The Good Old Days

I got to talking about cars with my brother a few weeks ago.  He’s an old-school car guy.  In high school he bought and built-up a series of rear-wheel drive, V-8 powered cars that he remembers fondly to this day.  His assertion was that those cars and those times in automotive history were the waning years of the muscle car.  The fading sunset of the glory days of horsepower and hot rods.

 

While I have a lot of affection and respect for my brother, and the cars that we pined for in our youth, I don’t quite agree that we’re doomed to long for the Good Old Days.  In fact, I would submit that if you are looking for a go-faster car that you can live with (or an extreme beast that wants to eat you alive), it may be your finest hour.  Granted, the 60s and 70s were a great time to be a gear-head.  The problem was, I wasn’t old enough drive until the 1980s.  By then, even the ‘fast’ cars had been neutuered by emissions regulations and fuel economy standards.  And the technology to make it fun hadn’t caught up yet.

68_Yenko_Camaro

Yenko Super Camaro circa 1968 — Photo by Dana Hurt – Own work, CC BY-SA 4.0, https://commons.wikimedia.org/w/index.php?curid=46095044

But times have changed.  The Camaro IROC-Z from 1987 (a car I lusted after, mightily, but could not afford), made 220 HP.  Granted it made 330 Ft-Lb of torque, and it would burn it’s rear tires with enthusiasm, but that performance is underwhelming at best, in the face of today’s automotive technology.  Going 0-60MPH in 6.8 seconds, the IROC was a bit faster than the 1967 Camaro SS at 8.0.  But that’s still practically anchored to the road compared to a current generation Camaro V6 2LT that makes 335HP and does 0-60 in around 5.3 seconds.  And that’s not the fastest modern Camaro, by an stretch.  My brother would remind me that there were horsepower monsters in the days of yore (like the Yenko Super Camaro), but today we have our own dragons, and they breath fire, straight from the factory.

hellcat-dodge

Dodge Challenger Hellcat SRT – Photo from Dodge ‘Build Your Own’ page, http://www.dodge.com.

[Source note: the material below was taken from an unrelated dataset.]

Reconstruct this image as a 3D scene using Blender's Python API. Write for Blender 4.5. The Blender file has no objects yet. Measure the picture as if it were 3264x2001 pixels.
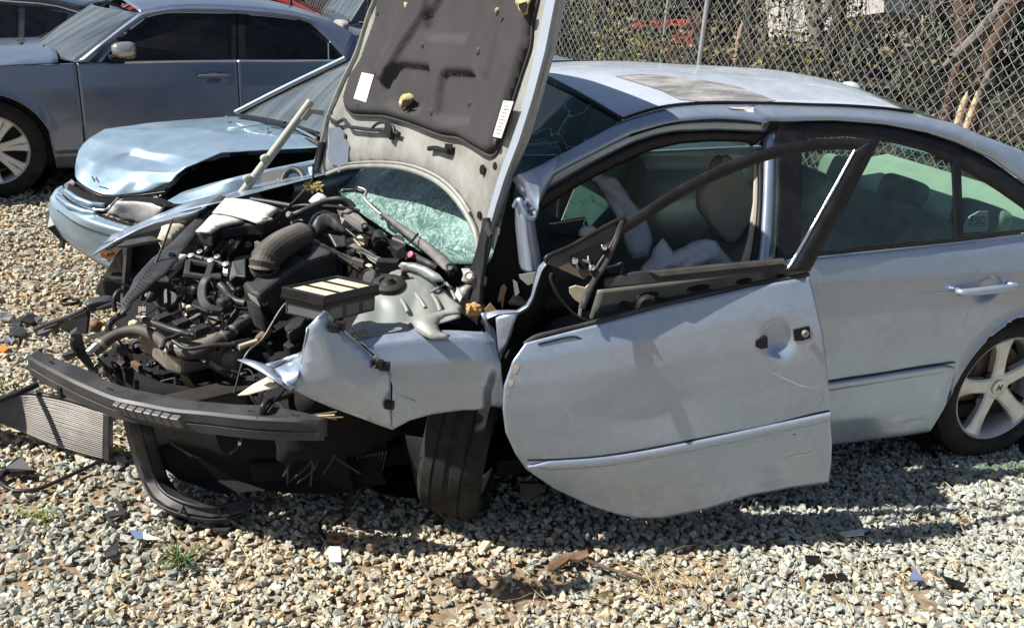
import bpy, bmesh, math, random
import numpy as np
from mathutils import Vector, noise as mnoise
from mathutils.geometry import tessellate_polygon

random.seed(7)
RNG = np.random.default_rng(11)
scene = bpy.context.scene
COL = scene.collection
R = math.radians

# ------------------------------------------------------------------ camera, light, exposure
CAM = np.array([-0.3767, -2.4025, 1.832])
YAW, PIT, ROL = 0.358, 0.3695, 0.0683
FPX = 2167.5 * 3264 / 2464            # focal length in pixels of the 3264 px wide photograph
_cy, _sy, _cp, _sp = math.cos(YAW), math.sin(YAW), math.cos(PIT), math.sin(PIT)
FWD = np.array([_sy * _cp, _cy * _cp, -_sp])
_r0 = np.array([_cy, -_sy, 0.0])
_u0 = np.cross(_r0, FWD)
RGT = math.cos(ROL) * _r0 + math.sin(ROL) * _u0
UPV = -math.sin(ROL) * _r0 + math.cos(ROL) * _u0

cam_data = bpy.data.cameras.new('camera')
cam = bpy.data.objects.new('camera', cam_data)
COL.objects.link(cam)
cam_data.sensor_fit = 'HORIZONTAL'
cam_data.sensor_width = 36.0
cam_data.lens = FPX / 3264 * 36.0
cam_data.clip_start = 0.05
cam_data.clip_end = 2000
from mathutils import Matrix
cam.matrix_world = Matrix(((RGT[0], UPV[0], -FWD[0], CAM[0]), (RGT[1], UPV[1], -FWD[1], CAM[1]),
                           (RGT[2], UPV[2], -FWD[2], CAM[2]), (0, 0, 0, 1)))
scene.camera = cam

SUN_DIR = Vector((-0.84, 0.13, 1.0)).normalized()      # towards the sun
sun_el = math.asin(SUN_DIR.z)
sun_az = math.atan2(SUN_DIR.x, SUN_DIR.y)
world = bpy.data.worlds.new('World')
scene.world = world
world.use_nodes = True
wn, wl = world.node_tree.nodes, world.node_tree.links
wn.clear()
w_out = wn.new('ShaderNodeOutputWorld')
w_bg = wn.new('ShaderNodeBackground')
w_sky = wn.new('ShaderNodeTexSky')
w_sky.sky_type = 'NISHITA'
w_sky.sun_disc = False
w_sky.sun_elevation = sun_el
w_sky.sun_rotation = sun_az
w_sky.air_density = 1.0
w_sky.dust_density = 1.0
w_co = wn.new('ShaderNodeTexCoord')
w_map = wn.new('ShaderNodeMapping')
w_map.inputs['Scale'].default_value = (1.6, 5.0, 6.0)
w_map.inputs['Rotation'].default_value = (0, 0, R(35))
w_noise = wn.new('ShaderNodeTexNoise')
w_noise.inputs['Scale'].default_value = 1.1
w_noise.inputs['Detail'].default_value = 6
w_noise.inputs['Roughness'].default_value = 0.62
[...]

The acceleration and horsepower figures in this comparison also belie the massive improvements made in handling, braking, ride comfort, safety, and drivability.  Advanced ECUs, independent suspension, stability control and ABS all add up to a far more enjoyable and survivable high-performance driving experience.  Granted, we don’t get the white-knuckled terror we once experienced, or the visceral feel of the some of the old gearboxes and steering, but my heart still speeds up when I throw a Subaru WRX into a corner, or pull hard away from a stop light.  If I get a bit too enthusiastic and the car breaks loose, the stability control nanny will invariably step in and help me get it back in line.  It’s not an excuse for poor driving skill or a license to throw good judgement out the window, but it’s nice to have a margin of error so a little mischief behind the wheel doesn’t automatically lead to a horrible accident.

We get all these benefits in addition to better fuel economy and lower emissions than ever.  I know my brother would say that all of the sensors and computers that make new cars so good also make them harder to work on, since everything is buried under a layer of software and wiring.  But even that appeals to the nerd in me.  If something burps, I can plug in the scanner and make the car tell me what it thinks is wrong.  Armed with that information I can take my car (still under warranty) to the dealer or shop and they can’t tell me a story about something that doesn’t make any sense.  The tech isn’t a panacea, but it’s a tool we simply didn’t have before.

Is today a golden age for those who want to go fast or at least have a little fun?  Maybe.  While the genuinely superlative super car is out of reach for most of us, every car brand has a performance-oriented model within the reach of those who still have to put food on the table, pay a mortgage and balance a checkbook.  There are performance driving schools popping up everywhere (please get training).  And we shouldn’t overlook the fact that even a run-of-the-mill car today can outperform some of the beloved performance models of days gone by.  After all you can buy a Chevy Malibu or Toyota Camry right now that makes more than 250HP and will run 0-60 in six seconds.